Some artists will intentionally put scratching or crackling into their music for atmosphere. Imagine an audio codec that eliminated all scratching and crackling from music. Some people may not mind but many artists would hate it.

Film is the same. Directors choose the film type and grain patterns that match the look and feel they want. A more grainy film feels darker and more serious. Splotchiness contributes to an unrefined or maybe even psychotic feel.

You don't want your encode removing that. You want the atmosphere of the visuals to match the original, because the director likely had that atmosphere in mind and made other decisions around it.


Well, the problem is that the encoding process in AV1 does remove grain, only to add fake synthetic grain back in. My objection is not to the idea of encoding grain, it's with replacing it with fake synthetic grain.

It's kitschy, ersatz, whatever you want to call it. I used to spend a lot of time with artist filmmakers (many of whom are very nostalgic about celluloid) and there is no way in hell they would accept this solution. It wouldn't meet their standards of authenticity. It also "fakes" a medium-specific property in a way that is unprecedented in audio or visual coding. Their solution would be to either code at high enough bitrate to capture the grain, or insist on screening on physical celluloid.

That might sound extreme and unrealistic—it's what artist's film people are like—and even a bit snobby.
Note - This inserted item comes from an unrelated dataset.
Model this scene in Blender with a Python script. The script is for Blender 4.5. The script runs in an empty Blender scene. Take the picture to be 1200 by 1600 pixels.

After all, a lot of the options out there for adding film grain effects (or scratches etc.) to video are not intended for use by professional filmmakers, depending on how you define professional. There is definitely an element of snobbery to the statement that film grain should never be faked, whether by compositing something onto your home video or in a hidden way inside AV1.

I hope you can see that I respect the director's prerogative in choosing grain, I just don't think this AV1 grain synthesis methodology is sound from an aesthetic/authenticity point of view. It's digital faking of an chemical/analog effect, which IMO makes it unavoidably kitsch for reasons to do with old modernist ideas of "medium specificity".


I couldn't easily pull up any screenshots, but I've been a video encoder for some years and I can tell you that psy-rd (the x264 option to add film grain) does wonders in terms of grain fidelity.

The problem with matching the grain perfectly without the randomization is that it drives the bitrate crazy. A movie with 99% fidelity grain and 0 psy-rd will have a bitrate of 30mbps+.

If you use psy-rd though, you can get to 99% fidely grain at closer to 20mbps. The two screenshots will be visually indistinguishable, even when you are rapidly switching between the source and encode, even though you know that the grain is being randomly generated you can't tell.

If I get a chance later today I'll drop some comparison screenshots for a film encode that used a lot of psy-rd, I think the results will surprise you.